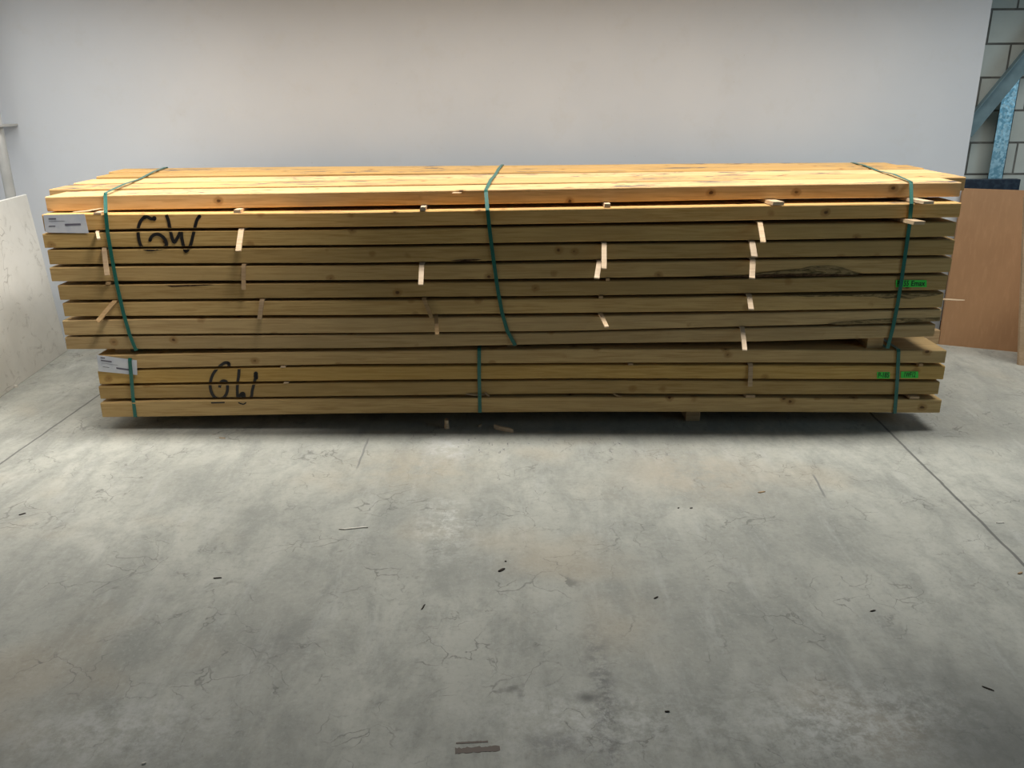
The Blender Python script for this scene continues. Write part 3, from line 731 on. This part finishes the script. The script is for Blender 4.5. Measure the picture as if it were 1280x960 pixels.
tag(link('white_board', bm, M_SHEET, origin=b1), 'large stained off-white board leaning at the left beside the stack', 'board')

pc = on_y(13.5, 245, Y_WALL - 0.14); pr_ = 0.030
bm = bmesh.new(); bmesh.ops.create_cone(bm, cap_ends=True, segments=32, radius1=pr_, radius2=pr_, depth=2.0, matrix=Matrix.Translation((pc.x, pc.y, 1.0)))
pipe = bpy.data.objects.new('wall_pipe', None); C.objects.link(pipe); pipe.location = (pc.x, pc.y, 0)
tag(pipe, 'grey upright pipe in front of the white wall at far left', 'pipe')
link('pipe_tube', bm, M_PIPE, pipe, origin=(pc.x, pc.y, 0), smooth=True)
zc = on_y(3, 157, Y_WALL - 0.14).z
bm = bmesh.new(); bmesh.ops.create_cone(bm, cap_ends=True, segments=32, radius1=pr_ * 1.2, radius2=pr_ * 1.2, depth=3.4 - zc, matrix=Matrix.Translation((pc.x - 0.01, pc.y, zc + (3.4 - zc) / 2)))
link('pipe_sleeve', bm, M_PIPE, pipe, origin=(pc.x, pc.y, 0), smooth=True)
bm = bmesh.new(); box(bm, pc.x - 0.05, pc.x + 0.05, pc.y - 0.05, Y_WALL, zc - 0.006, zc + 0.006)
link('pipe_bracket', bm, M_PIPE, pipe, origin=(pc.x, pc.y, 0))

# ------------------------------------------------------------------ right: steelwork and boards
def flat(name, px_pts, y, thick, m, label=None, cat=None, parent=None):
    pts = [on_y(x, yy, y) for x, yy in px_pts]; bm = bmesh.new(); prism(bm, pts, Vector((0, thick, 0)))
    o = link(name, bm, m, parent, origin=None if parent is None else parent.location)
    if label: tag(o, label, cat)
    return o
YB = Y_BLOCK - 0.10
# upright galvanised strut
a = on_y(1268, 60, YB); b = on_y(1243.5, 226, YB); hw = 0.047
xm = (a.x + b.x) / 2 + 0.012
bm = bmesh.new(); zt, zb = on_y(1268, 98, YB).z, 0.0
for x0, x1, y0, y1 in ((xm - hw, xm + hw, YB, YB + 0.004), (xm + hw - 0.004, xm + hw, YB, YB + 0.05)):
    box(bm, x0, x1, y0, y1, zb, zt)
tag(link('steel_post', bm, M_GALV, origin=(xm, YB, 0)), 'shiny galvanised blue-grey steel post in front of the block wall', 'post')
# diagonal brace
yd = YB - 0.02
def diag(px_pts): return [on_y(x, yy, yd) for x, yy in px_pts]
A = on_y(1214, 157, yd); B = on_y(1280, 77, yd); d = (B - A).normalized(); A = A - d * 0.05; B = B + d * 0.9; nv = Vector((-d.z, 0, d.x))
bm = bmesh.new()
prism(bm, [A + nv * 0.052, B + nv * 0.052, B - nv * 0.052, A - nv * 0.052], Vector((0, 0.005, 0)))
prism(bm, [A + nv * 0.052, B + nv * 0.052, B + nv * 0.047, A + nv * 0.047], Vector((0, -0.035, 0)))
tag(link('steel_brace', bm, M_GREYST, origin=A), 'diagonal grey steel brace crossing the block wall at upper right', 'brace')
# dark horizontal rail
yr = 5.50
p0, p1 = on_y(1204, 224, yr), on_y(1275, 238, yr)
bm = bmesh.new(); box(bm, XR - 0.02, p1.x, Y_WALL - 0.015 + 0.15, Y_WALL + 0.17, p1.z - 0.02, p0.z + 0.0)
bm.free(); bm = bmesh.new()
yrr = Y_WALL + 0.0
q0, q1 = on_y(1205, 224.5, yrr), on_y(1273.5, 240, yrr)
box(bm, XR + 0.004, q1.x, yrr, yrr + 0.05, q1.z, q0.z); bmesh.ops.bevel(bm, geom=bm.edges[:], offset=0.003, segments=1, affect='EDGES')
tag(link('steel_rail', bm, M_NAVY, origin=(XR, yrr, q1.z)), 'dark blue steel rail just above the brown board', 'rail')
# brown board leaning, feet on the floor
fl, frr = on_floor(1173.5, 430.5), on_floor(1275, 440.5)
tl, tr = on_y(1204, 235.5, Y_WALL - 0.03), on_y(1300, 241.5, Y_WALL - 0.05)
ex = (frr - fl).normalized(); fr2 = fl + ex * 1.1
tl2 = tl; tr2 = tl + (ex * 1.1); tr2.z = tl.z
bm = bmesh.new(); prism(bm, [fl, fr2, tr2, tl2], Vector((0, 0.016, 0)))
tag(link('brown_board', bm, M_BROWN, origin=fl), 'brown hardboard panel leaning upright beside the right end of the stack', 'board')
# pale board edge at the frame's right side
g0 = on_floor(1273.5, 456.5); wv_ = 0.03
gx = g0 + ex * 0.9; gt = on_y(1281.5, 245, g0.y + 0.06)
bm = bmesh.new(); upv = Vector((gt.x - g0.x, gt.y - g0.y, gt.z))
prism(bm, [g0, gx, gx + upv, g0 + upv], Vector((0, 0.02, 0)))
tag(link('pale_board', bm, M_PALE, origin=g0), 'pale wooden board standing in front of the brown panel at the far right', 'board')
# pale timber piece standing behind the right end of the stack
k0 = on_floor(1166, 433); 
bm = bmesh.new(); y_k = 5.38
ka, kb = on_y(1163, 413, y_k), on_y(1172.5, 430, y_k)
box(bm, ka.x - 0.05, kb.x + 0.004, y_k, y_k + 0.05, 0.0, ka.z); bmesh.ops.bevel(bm, geom=bm.edges[:], offset=0.003, segments=1, affect='EDGES')
tag(link('timber_offcut', bm, M_BEAR, origin=(ka.x, y_k, 0)), 'yellowish timber offcut on the floor behind the right end of the lower bundle', 'offcut')

# ------------------------------------------------------------------ bits on the floor
def chip(px, py, lpx, wpx, ang, hgt, m, name, label, cat='debris', z0=0.0):
    P0 = on_floor(px, py); sc = (on_floor(px + 5, py) - on_floor(px - 5, py)).length / 10
    L, W = lpx * sc * 0.85, wpx * sc * 0.75; bm = bmesh.new(); rings = []
    for u in (-1, -0.6, 0, 0.55, 1):
        k = (1 - abs(u) ** 3) * 0.8 + 0.2; c = Vector((u * L / 2, 0.08 * L * math.sin(u * 2), 0))
        rings.append([c + Vector((0, -W / 2 * k, 0)), c + Vector((0, W / 2 * k, 0)), c + Vector((0, W / 3 * k, hgt)), c + Vector((0, -W / 3 * k, hgt))])
    loft(bm, rings); bmesh.ops.rotate(bm, verts=bm.verts, cent=(0, 0, 0), matrix=Matrix.Rotation(ang, 3, 'Z'))
    o = link(name, bm, m); o.location = (P0.x, P0.y, z0 + 0.0005); tag(o, label, cat); return o
chip(442, 661, 42, 3.6, -0.05, 0.004, M_CHIPL, 'thin_stick', 'thin white stick lying on the floor left of centre', 'stick')
chip(629.5, 538, 34, 8.5, -0.75, 0.018, M_LATH, 'lath_piece', 'short broken lath piece on the floor in front of the middle', 'offcut')
chip(558.5, 535, 10, 9, 1.5, 0.045, M_LATH, 'wood_chip', 'upright wood chip at the edge of the shade, left of the middle', 'wood chip')
chip(600, 533, 8, 5, 0.7, 0.01, M_LATH_D, 'wood_chip', 'small dark wood chip under the middle of the stack', 'wood chip')
chip(278, 548, 10, 2.5, -0.4, 0.004, M_LATH_D, 'wood_chip', 'tiny reddish chip in the shade at the left end of the stack', 'wood chip')
chip(627, 713, 12, 6, 0.5, 0.004, M_CHIP, 'dry_leaf', 'small dark leaf scrap at the centre of the floor', 'debris')
chip(632, 702, 3, 2, 0, 0.003, M_CHIP, 'dark_crumb', 'dark crumb just above the leaf scrap at the floor centre')
chip(820, 747.5, 8, 3, 0.4, 0.003, M_CHIP, 'dark_crumb', 'dark sliver on the floor right of centre, nearer the camera')
chip(848, 635.5, 3, 2, 0, 0.003, M_CHIP, 'dark_crumb', 'left of two dark dots on the floor below the stack')
chip(864, 635.5, 4, 3, 0, 0.003, M_CHIP, 'dark_crumb', 'right of two dark dots on the floor below the stack')
chip(952, 615.5, 12, 4, 0.1, 0.003, M_LATH_D, 'wood_chip', 'flat brown chip on the floor below the right bearer', 'wood chip')
chip(1091, 764, 9, 3, 0.1, 0.003, M_CHIP, 'dark_crumb', 'dark sliver on the right half of the floor')
chip(1275, 717, 9, 5, 0.2, 0.004, M_LATH_D, 'wood_chip', 'reddish chip at the right edge near the floor joint', 'wood chip')
chip(272, 723, 12, 2, -0.1, 0.003, M_CHIP, 'dark_crumb', 'thin dark sliver on the left half of the floor')
chip(1235, 861, 16, 4, -0.9, 0.002, M_CHIP, 'dark_crumb', 'dark curved scrap on the floor at lower right')
chip(834, 890, 7, 3, -0.2, 0.003, M_CHIP, 'dark_crumb', 'dark crumb near the bottom of the picture, right of centre')
chip(529, 759, 14, 3, 1.1, 0.002, M_CHIP, 'dark_crumb', 'dark scuffed sliver left of the floor centre')
chip(1186, 430.5, 5, 5, 0.2, 0.012, M_CHIPL, 'white_crumb', 'white crumb at the foot of the brown board')
chip(20, 484, 5, 5, 0.2, 0.012, M_CHIPL, 'white_crumb', 'white crumb at the foot of the leaning off-white board')
chip(180, 955, 6, 4, 0.2, 0.004, M_CHIPL, 'white_crumb', 'white crumb at the bottom edge of the floor, left')
chip(1250, 654, 12, 2.5, -0.2, 0.003, M_CHIPL, 'white_crumb', 'pale flake near the floor joint at the right edge')
chip(28, 643, 9, 3, 0.5, 0.003, M_CHIP, 'dark_crumb', 'dark fleck on the floor near the left edge')
M_SMEAR = mat('brown_smear', (0.17, 0.14, 0.12), 0.8)
for (px, py, l, w2, a_) in ((597, 937, 56, 9, 0.08), (590, 928, 40, 3, 0.06)):
    P0 = on_floor(px, py); sc = (on_floor(px + 5, py) - on_floor(px - 5, py)).length / 10; bm = bmesh.new(); n = 22; lo, hi = [], []
    for i in range(n + 1):
        u = i / n - .5; e1 = w2 * sc * (0.4 + 0.25 * random.random()); lo.append(Vector((u * l * sc, -e1, 0))); hi.append(Vector((u * l * sc, e1 * random.uniform(.7, 1.1), 0)))
    prism(bm, lo + hi[::-1], Vector((0, 0, 0.0006)))
    bmesh.ops.rotate(bm, verts=bm.verts, cent=(0, 0, 0), matrix=Matrix.Rotation(a_, 3, 'Z')); bmesh.ops.translate(bm, verts=bm.verts, vec=(P0.x, P0.y, 0.0002))
    o = link('floor_stain', bm, M_SMEAR, floor); o['label'] = 'brown smear on the concrete'
for o in list(C.objects):
    if o.get('category') in ('lath', 'splinter') and 'group' not in o: pass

·····

**What is needed:** Give again, exactly, the lines from the start of the data through the one holding "tag(link('white_board', bm, M_SHEET, origin=b1), 'large"; omit the pictures.

**Output of the task:**
The Blender Python script for this scene continues. Write part 3, from line 731 on. This part finishes the script. The script is for Blender 4.5. Measure the picture as if it were 1280x960 pixels.
tag(link('white_board', bm, M_SHEET, origin=b1), 'large stained off-white board leaning at the left beside the stack', 'board')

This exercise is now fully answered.